The problem is that candidates usually fear these exchanges. They and their staffs believe that a serious gaff can sink an entire campaign. So they hedge their bets. They agree to “debates” if they are moderated by a panel or at least a single journalist. This is when the process begins to go south. It’s further doomed when each side is given only a minute or two to respond the statements of opposing candidates. These errors are then compounded with a final counter-response that is barely the length of a sneeze. As it now exists, it’s little more than a lukewarm form of political theater.

I especially regret that the national Commission on Presidential Debates that includes some of my professional colleagues hasn’t significantly altered this ersatz format. A true debate will have no more than a moderator or time-keeper to equalize participation and keep things civil. In true debates there are no outside questioners. The advocates directly address the claims and arguments of their opposites on what is usually a single broad but important subject area. Their opening remarks must be permitted to be longer than a television commercial. They listen, refute, question, and challenge each other. When one issue seems to have been exhausted, the moderator may steer the pair to a related issue and then get out of the way.
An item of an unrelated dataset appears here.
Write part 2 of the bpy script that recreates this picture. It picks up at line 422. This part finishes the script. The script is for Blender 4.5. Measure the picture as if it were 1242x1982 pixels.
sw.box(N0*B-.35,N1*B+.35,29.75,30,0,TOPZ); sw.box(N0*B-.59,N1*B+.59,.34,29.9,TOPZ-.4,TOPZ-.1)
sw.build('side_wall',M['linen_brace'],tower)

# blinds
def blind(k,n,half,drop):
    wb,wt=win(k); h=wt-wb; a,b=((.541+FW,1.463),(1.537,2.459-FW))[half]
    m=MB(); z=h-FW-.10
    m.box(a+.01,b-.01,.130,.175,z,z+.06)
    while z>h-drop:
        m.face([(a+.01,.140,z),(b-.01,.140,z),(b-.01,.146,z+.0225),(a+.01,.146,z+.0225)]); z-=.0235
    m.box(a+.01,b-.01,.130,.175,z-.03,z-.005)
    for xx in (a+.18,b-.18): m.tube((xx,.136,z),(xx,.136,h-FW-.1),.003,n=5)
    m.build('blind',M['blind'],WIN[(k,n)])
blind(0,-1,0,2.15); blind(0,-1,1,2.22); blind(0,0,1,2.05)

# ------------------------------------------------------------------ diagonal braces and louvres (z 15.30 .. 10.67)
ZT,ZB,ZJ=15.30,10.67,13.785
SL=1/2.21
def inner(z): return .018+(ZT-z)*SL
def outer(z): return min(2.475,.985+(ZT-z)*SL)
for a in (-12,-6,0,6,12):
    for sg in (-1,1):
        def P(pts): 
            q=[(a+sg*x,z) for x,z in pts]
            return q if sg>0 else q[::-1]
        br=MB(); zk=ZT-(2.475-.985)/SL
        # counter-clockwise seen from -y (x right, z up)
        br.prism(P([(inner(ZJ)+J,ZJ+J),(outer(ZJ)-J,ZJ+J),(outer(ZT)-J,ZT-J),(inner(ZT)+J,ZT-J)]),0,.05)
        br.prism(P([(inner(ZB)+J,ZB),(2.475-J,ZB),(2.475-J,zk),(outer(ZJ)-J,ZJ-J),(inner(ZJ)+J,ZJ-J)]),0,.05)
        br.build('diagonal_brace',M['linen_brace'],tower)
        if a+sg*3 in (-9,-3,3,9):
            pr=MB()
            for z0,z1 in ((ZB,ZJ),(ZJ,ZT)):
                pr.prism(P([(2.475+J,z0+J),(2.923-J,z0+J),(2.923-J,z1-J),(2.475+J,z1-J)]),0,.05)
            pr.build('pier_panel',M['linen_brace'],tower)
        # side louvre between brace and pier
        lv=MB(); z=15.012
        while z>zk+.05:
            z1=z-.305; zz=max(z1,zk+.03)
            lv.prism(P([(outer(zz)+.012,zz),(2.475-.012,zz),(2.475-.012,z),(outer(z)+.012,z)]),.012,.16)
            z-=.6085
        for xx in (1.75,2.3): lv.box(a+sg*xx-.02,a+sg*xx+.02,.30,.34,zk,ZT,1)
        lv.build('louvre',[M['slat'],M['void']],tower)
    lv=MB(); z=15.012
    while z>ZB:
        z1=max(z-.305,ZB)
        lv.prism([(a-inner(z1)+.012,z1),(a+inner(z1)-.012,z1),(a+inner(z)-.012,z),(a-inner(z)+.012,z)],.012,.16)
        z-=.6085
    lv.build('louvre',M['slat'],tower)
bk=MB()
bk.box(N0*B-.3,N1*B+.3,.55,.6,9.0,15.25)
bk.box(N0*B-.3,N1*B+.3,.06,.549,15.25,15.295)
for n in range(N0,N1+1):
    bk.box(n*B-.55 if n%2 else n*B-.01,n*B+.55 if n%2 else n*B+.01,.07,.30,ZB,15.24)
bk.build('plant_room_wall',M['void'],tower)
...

Lincoln and Douglas debated for hours by themselves without the assistance of others. Indeed, a prime form of Saturday night entertainment in the 19th Century was a formal debate in a town’s biggest venue. The whole process of seeing two leaders explain their ideas under the scrutiny of an interested audience could be invigorating. By contrast, the short question-based formats commonly in American political debates generally ruin the chance to see how much a candidate truly knows beyond the memorized sound bites that they repeat at every stop. Just when follow-up rebuttals might begin to test a candidate’s knowledge of an issue, the questioners usually interrupt and move on to a new topic.

Last year Americans could catch a series of BBC debates in the United Kingdom between Alistair Darling and Alex Salmond on Scotland’s referendum to go it alone as an independent state. These weren’t perfect by any means. But these televised clashes had the advantage of allowing both sides sufficient time to make essential arguments and extended refutations. As can be seen during weekly Prime Minister’s Questions in the House of Commons (available on C-SPAN’s website), the British expect that their leaders should be able to stand up under sometimes withering criticism from their ideological opponents.

Our system conspires to do the reverse by giving unnecessary screen time to outside questioners, thereby protecting candidates by allowing them to stay in a comfort zone of stump-speech clichés and bumper sticker retorts.  Debates should expose the relevant facts and hard truths behind a decision to support or oppose an action.  We never let the candidates go on long enough to see if they have confronted those truths.